Widespread resistance ‘under the radar’

“While some GI resisters go public,” writes Courage to Resist organizer Sarah Lazar, “much resistance happens silently, under the radar, in circles of trusted friends, in the small acts that fly in the face of military obedience and command. [The] stories serve as a reminder that there are multiple ways to resist military control, and despite military efforts to quash dissent, these varied forms of resistance are as ongoing as the wars themselves.” Army AWOL rates are the highest since 1980, Lazar observes, and the desertion rate has jumped 80 percent since the start of the Iraq War, according to the Associated Press.

In early August Lazar published an interview with two GIs who recently won discharges. (truthout.org) Their stories give a glimpse into the world of GI resistance—the oft-hidden side of the ongoing wars in Iraq and Afghanistan. They describe widespread “work slowdowns, letter-writing campaigns, and one-on-one organizing with fellow soldiers.”

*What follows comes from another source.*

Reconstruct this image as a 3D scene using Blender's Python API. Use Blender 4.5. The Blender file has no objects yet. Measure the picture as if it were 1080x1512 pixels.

The GIs tell “how they convinced several in their unit to deliberately fail physical training, called public attention to the insufficient training and gear ... and found creative ways to encourage soldiers to ‘drop the military before the military drops you.’ They tell how they dealt with the fear and intimidation of standing up to their command, and about friends and comrades who fell victim to ‘broken Joe’ syndrome ... . It’s like where folks kind of see the despair already so they just kind of reiterate it in their own individual ways ... like the war is bullshit anyway, it’s not as if it’s legitimate and I can feel ashamed, it’s actually illegitimate and I can feel proud to dog it.”

Courage to Resist presented a workshop on supporting GI resistance Aug. 7 at the annual Veterans For Peace/Iraq Veterans Against the War convention in College Park, Md. Both organizations, with a combined membership approaching 10,000, are committed to ongoing support for organizing resistance among active-duty GIs.